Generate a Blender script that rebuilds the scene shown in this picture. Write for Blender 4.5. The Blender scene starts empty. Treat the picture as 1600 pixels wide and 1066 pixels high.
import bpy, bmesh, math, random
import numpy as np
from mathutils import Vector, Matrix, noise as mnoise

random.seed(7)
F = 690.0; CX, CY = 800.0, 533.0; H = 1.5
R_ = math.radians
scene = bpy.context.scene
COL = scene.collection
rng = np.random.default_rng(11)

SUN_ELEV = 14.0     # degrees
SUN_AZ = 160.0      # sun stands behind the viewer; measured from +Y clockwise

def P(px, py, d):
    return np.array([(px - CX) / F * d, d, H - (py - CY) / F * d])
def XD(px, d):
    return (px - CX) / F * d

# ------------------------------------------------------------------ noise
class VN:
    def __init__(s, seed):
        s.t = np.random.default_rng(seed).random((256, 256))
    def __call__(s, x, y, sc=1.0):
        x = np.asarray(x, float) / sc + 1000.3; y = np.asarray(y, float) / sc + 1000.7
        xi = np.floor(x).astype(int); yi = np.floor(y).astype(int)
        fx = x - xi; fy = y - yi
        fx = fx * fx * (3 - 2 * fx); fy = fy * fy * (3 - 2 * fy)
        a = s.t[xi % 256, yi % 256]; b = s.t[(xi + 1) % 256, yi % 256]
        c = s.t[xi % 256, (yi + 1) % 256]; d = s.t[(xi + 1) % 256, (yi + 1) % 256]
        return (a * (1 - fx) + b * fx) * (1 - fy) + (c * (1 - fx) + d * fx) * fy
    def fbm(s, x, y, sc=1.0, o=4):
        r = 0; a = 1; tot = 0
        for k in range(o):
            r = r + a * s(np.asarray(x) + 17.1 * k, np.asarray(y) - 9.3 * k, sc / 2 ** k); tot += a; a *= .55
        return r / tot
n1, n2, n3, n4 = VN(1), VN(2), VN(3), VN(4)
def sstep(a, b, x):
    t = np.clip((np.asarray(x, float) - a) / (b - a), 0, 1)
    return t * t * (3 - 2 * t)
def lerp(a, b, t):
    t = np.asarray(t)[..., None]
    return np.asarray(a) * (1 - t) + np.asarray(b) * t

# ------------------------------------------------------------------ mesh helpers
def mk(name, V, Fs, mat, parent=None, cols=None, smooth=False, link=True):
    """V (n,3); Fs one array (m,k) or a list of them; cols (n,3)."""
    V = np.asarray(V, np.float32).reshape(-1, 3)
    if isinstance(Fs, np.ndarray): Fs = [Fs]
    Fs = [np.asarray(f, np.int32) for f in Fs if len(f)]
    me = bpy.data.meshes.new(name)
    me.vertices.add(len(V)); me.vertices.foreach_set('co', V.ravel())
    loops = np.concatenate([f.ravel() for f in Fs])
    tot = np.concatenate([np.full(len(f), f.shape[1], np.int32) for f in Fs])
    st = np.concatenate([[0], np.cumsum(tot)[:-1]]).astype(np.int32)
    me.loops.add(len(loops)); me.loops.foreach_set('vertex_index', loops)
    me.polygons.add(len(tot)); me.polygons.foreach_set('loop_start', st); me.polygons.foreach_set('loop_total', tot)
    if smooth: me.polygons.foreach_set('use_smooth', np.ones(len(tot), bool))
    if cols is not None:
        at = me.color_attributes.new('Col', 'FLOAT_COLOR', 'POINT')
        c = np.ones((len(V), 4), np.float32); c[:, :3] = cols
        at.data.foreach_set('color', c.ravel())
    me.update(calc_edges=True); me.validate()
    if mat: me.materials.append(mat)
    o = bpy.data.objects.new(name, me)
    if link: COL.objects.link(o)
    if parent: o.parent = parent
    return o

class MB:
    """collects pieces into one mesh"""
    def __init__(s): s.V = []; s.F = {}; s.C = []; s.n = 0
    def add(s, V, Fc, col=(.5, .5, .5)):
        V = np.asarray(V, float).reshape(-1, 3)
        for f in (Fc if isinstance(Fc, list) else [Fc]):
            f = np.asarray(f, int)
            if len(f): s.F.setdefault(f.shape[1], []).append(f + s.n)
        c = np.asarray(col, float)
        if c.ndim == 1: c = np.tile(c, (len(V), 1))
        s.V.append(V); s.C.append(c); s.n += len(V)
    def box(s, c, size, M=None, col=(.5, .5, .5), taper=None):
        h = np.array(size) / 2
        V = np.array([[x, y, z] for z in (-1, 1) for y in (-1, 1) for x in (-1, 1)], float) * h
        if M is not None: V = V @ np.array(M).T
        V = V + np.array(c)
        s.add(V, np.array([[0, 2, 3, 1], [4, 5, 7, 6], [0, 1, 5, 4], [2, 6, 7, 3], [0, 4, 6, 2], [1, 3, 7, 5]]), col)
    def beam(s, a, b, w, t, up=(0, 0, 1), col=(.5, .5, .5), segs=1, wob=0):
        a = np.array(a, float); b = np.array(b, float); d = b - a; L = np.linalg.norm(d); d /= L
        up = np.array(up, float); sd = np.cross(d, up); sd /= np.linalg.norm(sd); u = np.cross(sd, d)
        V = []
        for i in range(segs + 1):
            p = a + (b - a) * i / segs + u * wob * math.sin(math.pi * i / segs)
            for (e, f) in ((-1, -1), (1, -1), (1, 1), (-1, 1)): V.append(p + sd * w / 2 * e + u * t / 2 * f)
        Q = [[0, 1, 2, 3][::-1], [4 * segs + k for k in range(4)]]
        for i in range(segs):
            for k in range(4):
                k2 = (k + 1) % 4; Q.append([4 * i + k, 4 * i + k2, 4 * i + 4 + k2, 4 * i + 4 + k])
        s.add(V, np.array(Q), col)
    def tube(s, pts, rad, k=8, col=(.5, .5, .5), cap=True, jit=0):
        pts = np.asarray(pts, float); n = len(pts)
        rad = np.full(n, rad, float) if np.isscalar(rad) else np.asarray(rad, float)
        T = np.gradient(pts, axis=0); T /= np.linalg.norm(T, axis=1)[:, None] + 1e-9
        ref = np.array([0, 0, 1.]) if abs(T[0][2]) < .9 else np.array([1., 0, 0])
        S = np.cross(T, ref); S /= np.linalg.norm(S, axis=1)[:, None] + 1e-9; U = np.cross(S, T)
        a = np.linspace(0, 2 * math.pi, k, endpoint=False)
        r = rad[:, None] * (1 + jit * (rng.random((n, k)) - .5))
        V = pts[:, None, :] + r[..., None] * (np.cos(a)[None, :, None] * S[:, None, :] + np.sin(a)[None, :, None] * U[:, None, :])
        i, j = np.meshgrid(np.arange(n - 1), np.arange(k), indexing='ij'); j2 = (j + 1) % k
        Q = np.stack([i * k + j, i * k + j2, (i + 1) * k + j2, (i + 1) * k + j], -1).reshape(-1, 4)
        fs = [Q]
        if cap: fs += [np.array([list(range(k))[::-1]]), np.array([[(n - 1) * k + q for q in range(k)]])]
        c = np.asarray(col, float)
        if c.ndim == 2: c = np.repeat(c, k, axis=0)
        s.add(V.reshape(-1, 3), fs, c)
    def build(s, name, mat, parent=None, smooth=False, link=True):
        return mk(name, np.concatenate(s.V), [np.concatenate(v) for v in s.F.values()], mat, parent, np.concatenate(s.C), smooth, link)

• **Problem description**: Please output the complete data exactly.

• **Written solution**:
Generate a Blender script that rebuilds the scene shown in this picture. Write for Blender 4.5. The Blender scene starts empty. Treat the picture as 1600 pixels wide and 1066 pixels high.
import bpy, bmesh, math, random
import numpy as np
from mathutils import Vector, Matrix, noise as mnoise

random.seed(7)
F = 690.0; CX, CY = 800.0, 533.0; H = 1.5
R_ = math.radians
scene = bpy.context.scene
COL = scene.collection
rng = np.random.default_rng(11)

SUN_ELEV = 14.0     # degrees
SUN_AZ = 160.0      # sun stands behind the viewer; measured from +Y clockwise

def P(px, py, d):
    return np.array([(px - CX) / F * d, d, H - (py - CY) / F * d])
def XD(px, d):
    return (px - CX) / F * d

# ------------------------------------------------------------------ noise
class VN:
    def __init__(s, seed):
        s.t = np.random.default_rng(seed).random((256, 256))
    def __call__(s, x, y, sc=1.0):
        x = np.asarray(x, float) / sc + 1000.3; y = np.asarray(y, float) / sc + 1000.7
        xi = np.floor(x).astype(int); yi = np.floor(y).astype(int)
        fx = x - xi; fy = y - yi
        fx = fx * fx * (3 - 2 * fx); fy = fy * fy * (3 - 2 * fy)
        a = s.t[xi % 256, yi % 256]; b = s.t[(xi + 1) % 256, yi % 256]
        c = s.t[xi % 256, (yi + 1) % 256]; d = s.t[(xi + 1) % 256, (yi + 1) % 256]
        return (a * (1 - fx) + b * fx) * (1 - fy) + (c * (1 - fx) + d * fx) * fy
    def fbm(s, x, y, sc=1.0, o=4):
        r = 0; a = 1; tot = 0
        for k in range(o):
            r = r + a * s(np.asarray(x) + 17.1 * k, np.asarray(y) - 9.3 * k, sc / 2 ** k); tot += a; a *= .55
        return r / tot
n1, n2, n3, n4 = VN(1), VN(2), VN(3), VN(4)
def sstep(a, b, x):
    t = np.clip((np.asarray(x, float) - a) / (b - a), 0, 1)
    return t * t * (3 - 2 * t)
def lerp(a, b, t):
    t = np.asarray(t)[..., None]
    return np.asarray(a) * (1 - t) + np.asarray(b) * t

# ------------------------------------------------------------------ mesh helpers
def mk(name, V, Fs, mat, parent=None, cols=None, smooth=False, link=True):
    """V (n,3); Fs one array (m,k) or a list of them; cols (n,3)."""
    V = np.asarray(V, np.float32).reshape(-1, 3)
    if isinstance(Fs, np.ndarray): Fs = [Fs]
    Fs = [np.asarray(f, np.int32) for f in Fs if len(f)]
    me = bpy.data.meshes.new(name)
    me.vertices.add(len(V)); me.vertices.foreach_set('co', V.ravel())
    loops = np.concatenate([f.ravel() for f in Fs])
    tot = np.concatenate([np.full(len(f), f.shape[1], np.int32) for f in Fs])
    st = np.concatenate([[0], np.cumsum(tot)[:-1]]).astype(np.int32)
    me.loops.add(len(loops)); me.loops.foreach_set('vertex_index', loops)
    me.polygons.add(len(tot)); me.polygons.foreach_set('loop_start', st); me.polygons.foreach_set('loop_total', tot)
    if smooth: me.polygons.foreach_set('use_smooth', np.ones(len(tot), bool))
    if cols is not None:
        at = me.color_attributes.new('Col', 'FLOAT_COLOR', 'POINT')
        c = np.ones((len(V), 4), np.float32); c[:, :3] = cols
        at.data.foreach_set('color', c.ravel())
    me.update(calc_edges=True); me.validate()
    if mat: me.materials.append(mat)
    o = bpy.data.objects.new(name, me)
    if link: COL.objects.link(o)
    if parent: o.parent = parent
    return o

class MB:
    """collects pieces into one mesh"""
    def __init__(s): s.V = []; s.F = {}; s.C = []; s.n = 0
    def add(s, V, Fc, col=(.5, .5, .5)):
        V = np.asarray(V, float).reshape(-1, 3)
        for f in (Fc if isinstance(Fc, list) else [Fc]):
            f = np.asarray(f, int)
            if len(f): s.F.setdefault(f.shape[1], []).append(f + s.n)
        c = np.asarray(col, float)
        if c.ndim == 1: c = np.tile(c, (len(V), 1))
        s.V.append(V); s.C.append(c); s.n += len(V)
    def box(s, c, size, M=None, col=(.5, .5, .5), taper=None):
        h = np.array(size) / 2
        V = np.array([[x, y, z] for z in (-1, 1) for y in (-1, 1) for x in (-1, 1)], float) * h
        if M is not None: V = V @ np.array(M).T
        V = V + np.array(c)
        s.add(V, np.array([[0, 2, 3, 1], [4, 5, 7, 6], [0, 1, 5, 4], [2, 6, 7, 3], [0, 4, 6, 2], [1, 3, 7, 5]]), col)
    def beam(s, a, b, w, t, up=(0, 0, 1), col=(.5, .5, .5), segs=1, wob=0):
        a = np.array(a, float); b = np.array(b, float); d = b - a; L = np.linalg.norm(d); d /= L
        up = np.array(up, float); sd = np.cross(d, up); sd /= np.linalg.norm(sd); u = np.cross(sd, d)
        V = []
        for i in range(segs + 1):
            p = a + (b - a) * i / segs + u * wob * math.sin(math.pi * i / segs)
            for (e, f) in ((-1, -1), (1, -1), (1, 1), (-1, 1)): V.append(p + sd * w / 2 * e + u * t / 2 * f)
        Q = [[0, 1, 2, 3][::-1], [4 * segs + k for k in range(4)]]
        for i in range(segs):
            for k in range(4):
                k2 = (k + 1) % 4; Q.append([4 * i + k, 4 * i + k2, 4 * i + 4 + k2, 4 * i + 4 + k])
        s.add(V, np.array(Q), col)
    def tube(s, pts, rad, k=8, col=(.5, .5, .5), cap=True, jit=0):
        pts = np.asarray(pts, float); n = len(pts)
        rad = np.full(n, rad, float) if np.isscalar(rad) else np.asarray(rad, float)
        T = np.gradient(pts, axis=0); T /= np.linalg.norm(T, axis=1)[:, None] + 1e-9
        ref = np.array([0, 0, 1.]) if abs(T[0][2]) < .9 else np.array([1., 0, 0])
        S = np.cross(T, ref); S /= np.linalg.norm(S, axis=1)[:, None] + 1e-9; U = np.cross(S, T)
        a = np.linspace(0, 2 * math.pi, k, endpoint=False)
        r = rad[:, None] * (1 + jit * (rng.random((n, k)) - .5))
        V = pts[:, None, :] + r[..., None] * (np.cos(a)[None, :, None] * S[:, None, :] + np.sin(a)[None, :, None] * U[:, None, :])
        i, j = np.meshgrid(np.arange(n - 1), np.arange(k), indexing='ij'); j2 = (j + 1) % k
        Q = np.stack([i * k + j, i * k + j2, (i + 1) * k + j2, (i + 1) * k + j], -1).reshape(-1, 4)
        fs = [Q]
        if cap: fs += [np.array([list(range(k))[::-1]]), np.array([[(n - 1) * k + q for q in range(k)]])]
        c = np.asarray(col, float)
        if c.ndim == 2: c = np.repeat(c, k, axis=0)
        s.add(V.reshape(-1, 3), fs, c)
    def build(s, name, mat, parent=None, smooth=False, link=True):
        return mk(name, np.concatenate(s.V), [np.concatenate(v) for v in s.F.values()], mat, parent, np.concatenate(s.C), smooth, link)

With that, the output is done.